▸ **WRITTEN PROBLEM**:
Can you transcribe every line exactly and leave the pictures behind?
☆ ☆ ☆ ☆ ☆
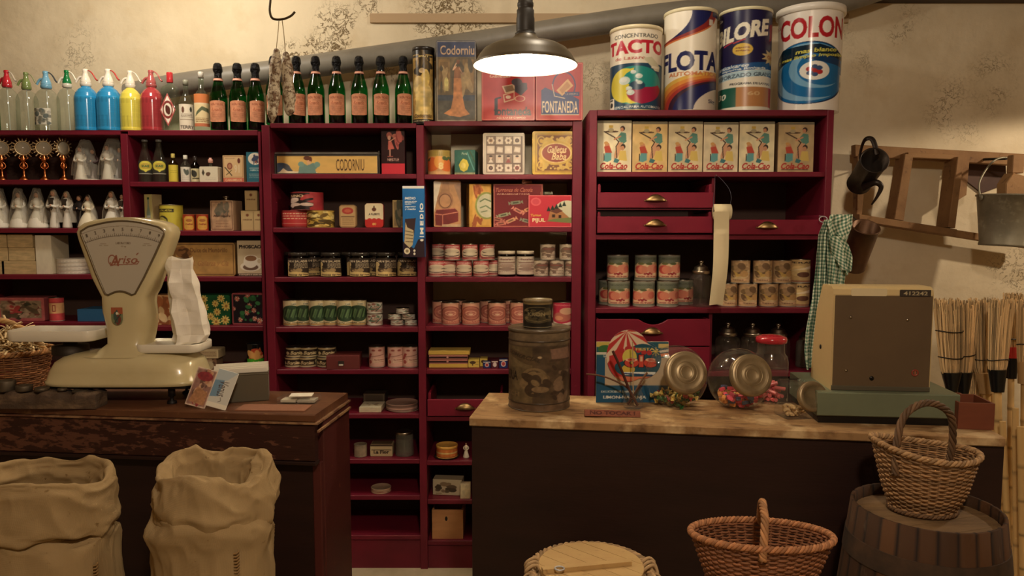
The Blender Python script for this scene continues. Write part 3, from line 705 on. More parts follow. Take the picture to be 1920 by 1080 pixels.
for i, px in enumerate([516, 558, 594, 633, 675, 715, 757]):
    place(ch, (XX(px, Yc, ztB), Yc, ztB), names[i], 'bottle', CG, rz=[0, .5, -.3, -.1, -.1, .1, .3][i])
# ================================================================ left bay rows
def gilt_disc():
    t = empty('toy_monstrance'); mb = MB()
    mb.lathe([(1e-4, 0), (.022, 0), (.022, .004), (.014, .01), (.005, .022), (.004, .05), (.007, .055), (.010, .062), (.006, .07), (.005, .078), (.011, .084), (.013, .095), (.007, .104), (.006, .11)], 20)
    for s in (-1, 1):
        mb.tube(spline([(s*.004, 0, .05), (s*.014, 0, .06), (s*.012, 0, .072), (s*.004, 0, .08)], 5), .0022, sides=6)
        mb.tube(spline([(s*.006, 0, .09), (s*.018, 0, .10), (s*.012, 0, .108)], 5), .0022, sides=6)
    mb.build('stem', M['copper'], t)
    r = MB(); cz = .142
    r.lathe([(.027, -.004), (.033, -.004), (.033, .004), (.027, .004), (.027, -.004)], 28)
    r.xf(Matrix.Translation((0, 0, cz)) @ Matrix.Rotation(pi/2, 4, 'X'))
    for k in range(18):
        a = 2*pi*k/18+.17; L = .046 if k % 2 else .041
        r.tube([(.031*cos(a), 0, cz+.031*sin(a)), (L*cos(a), 0, cz+L*sin(a))], [.0042, .0026], sides=6)
        r.sphere((L*cos(a), 0, cz+L*sin(a)), .0034, seg=8)
    r.build('sunburst', mat('pale_gilt', .4, (190, 165, 125), metal=.8) if 'pg' not in M else M['pg'], t)
    d = MB().lathe([(1e-4, -.003), (.0275, -.003), (.0275, .003), (1e-4, .003)], 28, (196, 186, 160)).xf(Matrix.Translation((0, 0, cz)) @ Matrix.Rotation(pi/2, 4, 'X'))
    d.build('glass_disc', M['gloss'], t); return t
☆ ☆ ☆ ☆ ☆
▸ **SOLUTION TO THE EXERCISE**:
The Blender Python script for this scene continues. Write part 3, from line 705 on. More parts follow. Take the picture to be 1920 by 1080 pixels.
for i, px in enumerate([516, 558, 594, 633, 675, 715, 757]):
    place(ch, (XX(px, Yc, ztB), Yc, ztB), names[i], 'bottle', CG, rz=[0, .5, -.3, -.1, -.1, .1, .3][i])
# ================================================================ left bay rows
def gilt_disc():
    t = empty('toy_monstrance'); mb = MB()
    mb.lathe([(1e-4, 0), (.022, 0), (.022, .004), (.014, .01), (.005, .022), (.004, .05), (.007, .055), (.010, .062), (.006, .07), (.005, .078), (.011, .084), (.013, .095), (.007, .104), (.006, .11)], 20)
    for s in (-1, 1):
        mb.tube(spline([(s*.004, 0, .05), (s*.014, 0, .06), (s*.012, 0, .072), (s*.004, 0, .08)], 5), .0022, sides=6)
        mb.tube(spline([(s*.006, 0, .09), (s*.018, 0, .10), (s*.012, 0, .108)], 5), .0022, sides=6)
    mb.build('stem', M['copper'], t)
    r = MB(); cz = .142
    r.lathe([(.027, -.004), (.033, -.004), (.033, .004), (.027, .004), (.027, -.004)], 28)
    r.xf(Matrix.Translation((0, 0, cz)) @ Matrix.Rotation(pi/2, 4, 'X'))
    for k in range(18):
        a = 2*pi*k/18+.17; L = .046 if k % 2 else .041
        r.tube([(.031*cos(a), 0, cz+.031*sin(a)), (L*cos(a), 0, cz+L*sin(a))], [.0042, .0026], sides=6)
        r.sphere((L*cos(a), 0, cz+L*sin(a)), .0034, seg=8)
    r.build('sunburst', mat('pale_gilt', .4, (190, 165, 125), metal=.8) if 'pg' not in M else M['pg'], t)
    d = MB().lathe([(1e-4, -.003), (.0275, -.003), (.0275, .003), (1e-4, .003)], 28, (196, 186, 160)).xf(Matrix.Translation((0, 0, cz)) @ Matrix.Rotation(pi/2, 4, 'X'))
    d.build('glass_disc', M['gloss'], t); return t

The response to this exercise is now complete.